Pasar Kumbasari pernah menjadi ikon modern kota Denpasar.
Masanya relatif pendek, antara akhir 1970-an hingga awal 1980-an. Antara tahun itu, pasar di sisi barat Tukad Badung itu lebih populer dengan sebutan Pertokoan Kumbasari. Arti ‘pasar’ dan ‘toko’ jelaslah bedanya!
Pertokoan atau Pasar Kumbasari yang dilalap si jago merah awal Mei 2007 ini dulunya disebut dengan Peken Payuk (Pasar Periuk). Pasar Payuk ini di bawah kekuasaan Kabupaten Badung, sebelum daerah ini dipecah menjadi Kabupaten Badung dan Kota Denpasar.
Sesuai dengan namanya, Peken Payuk adalah pasar tradisional tempat orang menjual dan membeli alat-alat dapur seperti periuk, panci, coblong, dan jual-beli belanjaan dapur seperi bawang, daging dan sayur; ayam, bebek, dan telur. Juga buah-buahan dan janur.
Lokasi pasar ini agak di lembah sehingga untuk masuk ke pasar itu masyarakat harus menuruni undak dengan sekitar 12 anak, lebarnya sekitar 2,5 meter. Lokasi pintu masuk itu kira-kira sama dengan jalan masuk sekarang. Begitu turun masuk pasar, pengunjung sudah disambut oleh riuh-rendah suara ayam dan bebek, dan riuh-rendah tawar-menawar antara penjual dan pembeli. Juga denting panci dan periuk-periuk yang diketok-lembut telunjuk-lekuk untuk membuktikan barang itu bermutu!
Peken Payuk dirombak menjadi Pasar Kumbasari, diubah menjadi pasar modern untuk mengangkat kadar modernitas kota, pada zaman Kabupaten Badung di bawah kepemimpinan I Dewa Gde Oka. Prasasti peresmian yang ditandatangani Bupati IDG Oka tertempel di tembok sebelah kanan pintu masuk pasar dari Jl Gajah Mada. Sesuai prasasati, Pertokoan Kumbasari mulai hadir pada 22 Maret 1978. Sejak diresmikan berarti kini sudah 29 tahun usia Pasar Kumbasari.
Modernitas Kumbasari tampak pada fasilitas yang terdapat dalam pertokoan itu. Di pojok depan (timur laut) terdapat Restoran Hawaii, tempat turis yang melawat ke Denpasar suka duduk-duduk minum kopi atau juice, roti dan nasi goreng. Dari ruang restoran itu, wisatawan bisa menatap keanggunan pesona Pura Desa Denpasar. Deru bemo roda tiga juga membuat panorama kota tampak unik di mata turis sehinnga tak henti-henti mereka potret.
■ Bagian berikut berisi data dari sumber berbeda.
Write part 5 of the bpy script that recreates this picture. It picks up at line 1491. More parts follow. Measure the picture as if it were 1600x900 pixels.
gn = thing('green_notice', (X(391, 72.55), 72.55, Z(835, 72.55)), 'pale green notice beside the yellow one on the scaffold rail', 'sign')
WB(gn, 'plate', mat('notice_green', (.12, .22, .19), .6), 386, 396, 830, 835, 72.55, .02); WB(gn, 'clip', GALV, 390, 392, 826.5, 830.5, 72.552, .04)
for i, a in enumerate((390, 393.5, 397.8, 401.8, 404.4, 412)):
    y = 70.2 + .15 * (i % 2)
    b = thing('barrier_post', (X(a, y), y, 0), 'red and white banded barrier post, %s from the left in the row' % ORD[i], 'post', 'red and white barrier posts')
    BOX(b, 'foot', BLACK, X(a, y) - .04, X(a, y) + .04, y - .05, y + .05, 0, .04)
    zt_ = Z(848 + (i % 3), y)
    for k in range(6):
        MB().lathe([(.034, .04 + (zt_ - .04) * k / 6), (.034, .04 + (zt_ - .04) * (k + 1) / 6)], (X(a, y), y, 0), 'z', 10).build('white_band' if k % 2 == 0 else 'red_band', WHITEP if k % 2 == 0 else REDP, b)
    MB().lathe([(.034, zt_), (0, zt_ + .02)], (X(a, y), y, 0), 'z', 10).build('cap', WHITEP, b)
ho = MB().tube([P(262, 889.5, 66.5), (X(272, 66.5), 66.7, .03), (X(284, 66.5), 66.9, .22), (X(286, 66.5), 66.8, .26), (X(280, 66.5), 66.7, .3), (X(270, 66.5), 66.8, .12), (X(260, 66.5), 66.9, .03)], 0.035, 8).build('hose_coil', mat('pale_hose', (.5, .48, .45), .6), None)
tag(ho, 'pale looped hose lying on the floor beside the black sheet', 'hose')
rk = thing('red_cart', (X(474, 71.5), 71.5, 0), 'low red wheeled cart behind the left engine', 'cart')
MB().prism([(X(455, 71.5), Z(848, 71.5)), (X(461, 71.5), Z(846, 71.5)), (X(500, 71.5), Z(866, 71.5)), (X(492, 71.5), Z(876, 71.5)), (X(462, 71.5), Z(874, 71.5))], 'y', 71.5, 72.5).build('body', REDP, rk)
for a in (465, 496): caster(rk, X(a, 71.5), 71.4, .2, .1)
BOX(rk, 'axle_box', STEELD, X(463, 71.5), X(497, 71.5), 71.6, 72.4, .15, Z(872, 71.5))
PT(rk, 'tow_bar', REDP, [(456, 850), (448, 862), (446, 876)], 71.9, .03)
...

Di pertokoan itu terdapat banyak toko souvenir, tempat turis juga bisa membeli baju bali, ukir-ukiran, atau patung. Toko-toko baju juga banyak. Juga ada stand cuci-cetak foto. Saat itu, cuci-cetak foto selesai 45 menit baru muncul, menandai hadirnya teknologi baru di kota Denpasar.
Di lantai atas Pertokoan Kumbasari terdapat bioskop Kumbasari Theatre. Ini termasuk gedung bioskop baru, bisa dikatakan paling ‘muda’ dibandingkan gedung lain seperti Indra Theatre (pojok Jl Gajah Mada – Thamrin), Wisata Theatre kini jadi Ciniplex 21 (Jl Thamrin) dan Denpasar Theatre (Jl Diponegoro). Untuk menuju Kumbasari Theatre, pengunjung bisa naik tangga, bisa juga lewat eskalator. Gedung bioskop dan tangga berjalan ini adalah lambang lain hadirnya teknologi baru di Denpasar.
Warga kota atau masyarakat Bali umumnya menjadikan Lokitasari di Jl Thamrin dan Kumbasari di Jl Gajah Mada sebagai ‘mall’ utama untuk berbelanja, menonton bioskop, atau sekedar jalan-jalan cuci-mata. Pelajar atau remaja senang menonton film Sabtu sore dan Minggu siang untuk program “student show” yang harga tiketnya relatif terjangkau di kedua bioskop ini.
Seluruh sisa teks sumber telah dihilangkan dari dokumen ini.